His brother, Larry Harrold, also shared a love of classic cars with his wife, and the couple spent eight years restoring a 1932 Ford together. She passed away before they could finish it, and Harrold couldn’t bear to complete the work.
He needed a fresh start, so he traded the Ford for a banana-yellow 1936 Ford five-window coup. Aside from simply wanting a new car, Harrold picked the ‘36 Ford for one very distinctive feature: a rumble seat. It’s rare for a hard top coup to have one.
Harrold found the car online. It belonged to a woman in Washington State who inherited it when her husband died. She drove the 1936 Ford for four years before eventually growing tired of it. Harrold reached out, and just like that, the car was his.
“Every car has a history,” said Dwayne Harrold. “This car is going to have a lot of history by the time he’s gone.”
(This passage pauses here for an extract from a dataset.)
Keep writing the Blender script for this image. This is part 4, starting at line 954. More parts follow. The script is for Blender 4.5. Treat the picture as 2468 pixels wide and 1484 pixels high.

Though the coup itself is 80 years old, it was transformed into a hot rod 30 years ago. And then when the car became Harrold’s, he put some more work into it. He did quite a bit of detailing, he changed the rear end, drive line and fuel pump. All around, he made it a more reliable vehicle.
“I really wish my wife could have seen this,” Harrold said. “She was a big influence on what I did.”
On Saturday July 1, the Harrold brothers drove the coup down Clearlake’s Lakeshore Blvd. during the annual Fourth of July parade. After puttering along the street, they pulled into Austin Park and set up a couple lawn chairs. Throughout the day they chatted about engines, paint jobs and body styles with a steady stream of visitors.
This was Larry Harrold’s first ever car show and parade. He’d never taken part in one before, but not because he didn’t want to. He just spent so long working on his 1932 Ford that he didn’t have the chance. But he’s not a stranger to conversation centering on the car. Wherever he goes, people honk and wave and coming up to tell him about the cars their parents used to own.
Like many car enthusiasts, Harrold has been working on cars since his youth. Both he and his brother were introduced to the hobby through their father, who worked as a mechanic. “Our dad was a bad influence,” Dwayne Harrold said.
The brothers don’t agree on everything. For Dwayne, driving classic cars is half the fun. He regularly takes his own cars out on the open road, and next week he’s driving a 1947 model all the way out to Louisville. He was once a state representative for the National Street Ride Association.
On the other hand, Larry Harrold only drives his 1936 Ford coup on special occasions. Getting behind the wheel regularly isn’t worth it to him.
Larry Harrold’s first car, a custom ‘58 Chevy, helped to spark his interest in working on classic cars as a hobby. He owned it in the mid-1960s and has been involved in the car world ever since. One of the biggest reasons he’s still working on cars after all these years is the sense of accomplishment, the satisfaction of a job well done.
“The finished product, that’s what you’re looking forward to all the time,” Larry Harrold said.
But more than that, it’s the people you meet. Everywhere they go, Larry and Dwayne Harrold are making friends and sharing a sense of camaraderie with their fellow classic car aficionados.
“It’s just the car people that really make this sport important,” said Dwayne Harrold. “It’s not just the car, it’s the people behind the car.”